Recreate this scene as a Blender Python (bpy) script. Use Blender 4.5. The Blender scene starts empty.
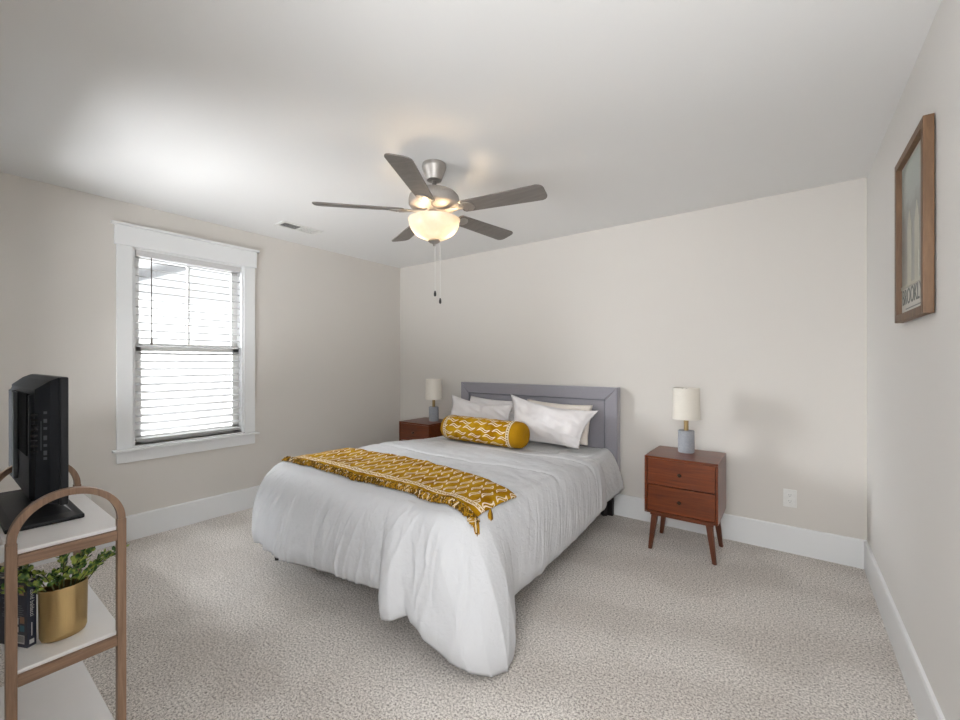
import bpy, bmesh, math, random
import numpy as np
from mathutils import Vector, Matrix, noise
from mathutils.bvhtree import BVHTree
random.seed(7); rng = np.random.default_rng(11)
PI = math.pi
SC = bpy.context.scene; COL = SC.collection

# ------------------------------------------------------------------ camera, world, lights, exposure
cam_d = bpy.data.cameras.new('camera'); cam = bpy.data.objects.new('camera', cam_d); COL.objects.link(cam)
cam_d.sensor_fit = 'HORIZONTAL'; cam_d.sensor_width = 36; cam_d.lens = 416/960*36; cam_d.shift_y = 2/960
cam_d.clip_start = 0.02
cam.location = (0, 0, 1.29); cam.rotation_euler = (PI/2, 0, math.atan2(309, 416))
SC.camera = cam

world = bpy.data.worlds.new('world'); SC.world = world; world.use_nodes = True
wbg = world.node_tree.nodes['Background']; wbg.inputs[0].default_value = (0.93, 0.97, 1.0, 1); wbg.inputs[1].default_value = 0.72

def area(name, loc, rot, sx, sy, power=0, color=(1, 1, 1), portal=False):
    l = bpy.data.lights.new(name, 'AREA'); l.shape = 'RECTANGLE'; l.size = sx; l.size_y = sy; l.color = color
    l.energy = power
    if portal: l.cycles.is_portal = True
    o = bpy.data.objects.new(name, l); COL.objects.link(o); o.location = loc; o.rotation_euler = rot
    return o
area('window_portal', (-3.97, 1.303, 1.40), (0, -PI/2, 0), 1.5, 0.8, 1, portal=True)
area('window_portal', (-2.85, -0.10, 1.40), (PI/2, 0, 0), 1.36, 1.5, 1, portal=True)
# unseen fill lamp added in the entry passage behind the camera to brighten the room
area('passage_fill', (-0.18, -0.28, 1.45), (math.radians(97), 0, 0), 0.95, 1.9, 25, (0.96, 0.98, 1.0))
def aimed(name, loc, target, sx, sy, power, color=(1, 1, 1)):
    d = Vector(target)-Vector(loc); return area(name, loc, d.to_track_quat('-Z', 'Y').to_euler(), sx, sy, power, color)
# bright sky and sunlit ground outside the two windows
aimed('sky_light', (-6.6, -0.7, 2.3), (-3.83, 1.3, 1.3), 2.4, 2.4, 560, (0.95, 0.975, 1.0))
aimed('ground_bounce', (-6.6, 0.6, -1.2), (-3.83, 1.3, 1.5), 4, 3, 400, (0.97, 0.985, 1.0))
aimed('sky_light', (-3.0, -2.6, 4.6), (-2.85, 0.0, 1.5), 4, 3, 900, (0.93, 0.965, 1.0))
aimed('ground_bounce', (-2.2, -6.0, -2.2), (-2.85, 0.0, 1.5), 13, 4.5, 2200, (0.97, 0.985, 1.0))
SC.view_settings.view_transform = 'Standard'; SC.view_settings.look = 'None'
SC.view_settings.exposure = 0.95; SC.view_settings.gamma = 1.0; SC.view_settings.use_curve_mapping = False
try:
    SC.cycles.use_denoising = True; SC.cycles.max_bounces = 12; SC.cycles.diffuse_bounces = 8
    SC.cycles.transparent_max_bounces = 16; SC.cycles.sample_clamp_indirect = 6; SC.cycles.caustics_refractive = False
except Exception: pass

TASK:
Restate the material word for word from its first line through the line containing "wbg = world.node_tree.nodes['Background'];", both included; the pictures do not belong in it.

FINAL RESULT:
Recreate this scene as a Blender Python (bpy) script. Use Blender 4.5. The Blender scene starts empty.
import bpy, bmesh, math, random
import numpy as np
from mathutils import Vector, Matrix, noise
from mathutils.bvhtree import BVHTree
random.seed(7); rng = np.random.default_rng(11)
PI = math.pi
SC = bpy.context.scene; COL = SC.collection

# ------------------------------------------------------------------ camera, world, lights, exposure
cam_d = bpy.data.cameras.new('camera'); cam = bpy.data.objects.new('camera', cam_d); COL.objects.link(cam)
cam_d.sensor_fit = 'HORIZONTAL'; cam_d.sensor_width = 36; cam_d.lens = 416/960*36; cam_d.shift_y = 2/960
cam_d.clip_start = 0.02
cam.location = (0, 0, 1.29); cam.rotation_euler = (PI/2, 0, math.atan2(309, 416))
SC.camera = cam

world = bpy.data.worlds.new('world'); SC.world = world; world.use_nodes = True
wbg = world.node_tree.nodes['Background']; wbg.inputs[0].default_value = (0.93, 0.97, 1.0, 1); wbg.inputs[1].default_value = 0.72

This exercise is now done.